Pantaleon Paticruzado

Anonymous said...

In response to this quote from the first post: "Although difficult, if not impossible to tell, it would be interesting to know what the cross over, if any, is between traditional hardliners and the people who travel and send money to Cuba"....

Well, we know of one very ironic example of this "cross over": none other than our old friend, Posada Carriles! As he says in this article (http://www.sfgate.com/cgi-bin/article.cgi?f=/n/a/2011/01/10/national/a023051S07.DTL) , Posada "must still send money to the island to help feed his aging sister and brother."

That threw me for a loop, and what better way to illustrate the current reality and how it contradicts our understanding of how the "exhile Cubans" conduct themselves.

Anonymous said...

Dear Mr. Peters,

You are not right in saying that extremist right wing legislators have not tried to convince Cuban Americans not to visit Cuba to see their families.

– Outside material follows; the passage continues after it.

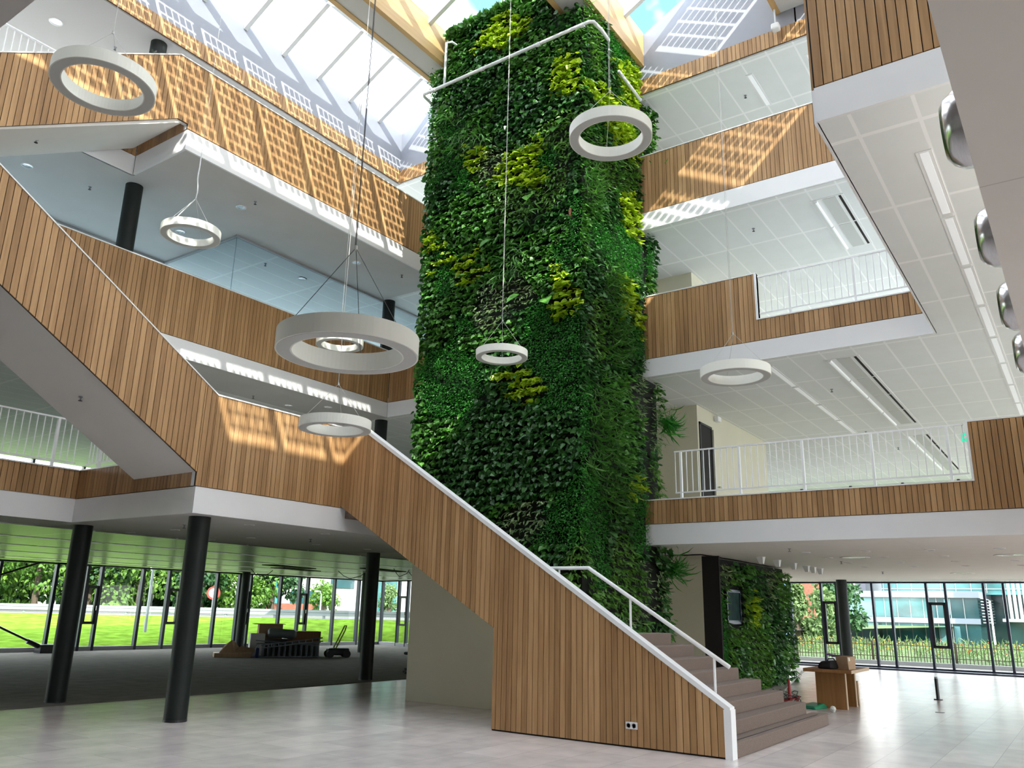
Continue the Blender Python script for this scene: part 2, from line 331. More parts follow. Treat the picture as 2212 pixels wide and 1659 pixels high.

They tried for years through propaganda campaigns to convince Cuban Americans not to visit the island and not to send financial aid and parcels to their families so as not to aid the Castro regime.


Then under the last Republican administration, as you know, they legally restricted the allowed frequency of family visits and of all aid.

This led to huge violations of human rights for Cuban Americans. For example, this commentator could not assist to his own father's funeral.

So the right wing extremists not only tried to convince us not to visit the country were we were born, they forcibly restricted our right to do so.

These legislators should be really worried about how to recover the flow of dollars going to Cuba so that they do not contribute to the US balance of payments deficit.

If they did this, IMHO, they should promote a bill to expand the list of consumer goods and productive inputs the US could export to Cuba.

If they did so this they would also contribute to the growth of the private sector in the island, to raise the Cuban population's living standards and to democratic transition.


To be Continued

by reducing the frequency of the visits, the amount of

Anonymous said...

As a Cuban American who favors using the lifting of the embargo to stimulate a democratic transition in the island, I am deeply aware of the contradiction between the constitutional rights of all americans and US foreign policy towards the island.

After all the question of whether the constitution allows the US government to restrict the right of its citizens to travel anywhere in the world is a valid one.

The issue of whether the US government violates the equal rights clause of the Constitution by allowing Cuban Americans and certain other classes of US citizens to travel to Cuba while denying such a right to the rest of the Americans also seems logic in my eyes.

As a Cuban American I naturally believe that promoting democracy in Cuba should trump all other issues and this guides my judgment.

For example, I agree with Obama's latest measure of allowing certain groups of informed and educated US citizens to visit the island because I believe that from the point of view of the Cuban democratic transition the ideological benefits from such visits outweigh the disadvantages of providing additional dollar income to the existing Cuban regime.

However, I believe the opposite with respect to allowing tourists to visit the island.

I believe that the growth of American tourism to the island is the best bargaining chip available that the US can use to stimulate the Cuban democratic transition.

This leads me to be against throwing away this important carrot by conceding it unilaterally to the Cuban government.

I favor regulating such travel and conceding increases in the quotas of American tourists allowed to visit the island in exchange for measures that favor the democratic transition the US government promotes.

However, I recognize that this is a value judgment and that it is up to the executive branch of the US government to decide what the interest of US policy should be and how to carry them out and for the Supreme Court to decide whether such policies are constitutional or not.

As an American citizen of Cuban origin. I can not expect that my particular interpretation of what should be US policy should be that of the US government.

I have a right to put in my 2 Cents worth but I can not impose my beliefs on everyone else nor think they necessarily represent US interests.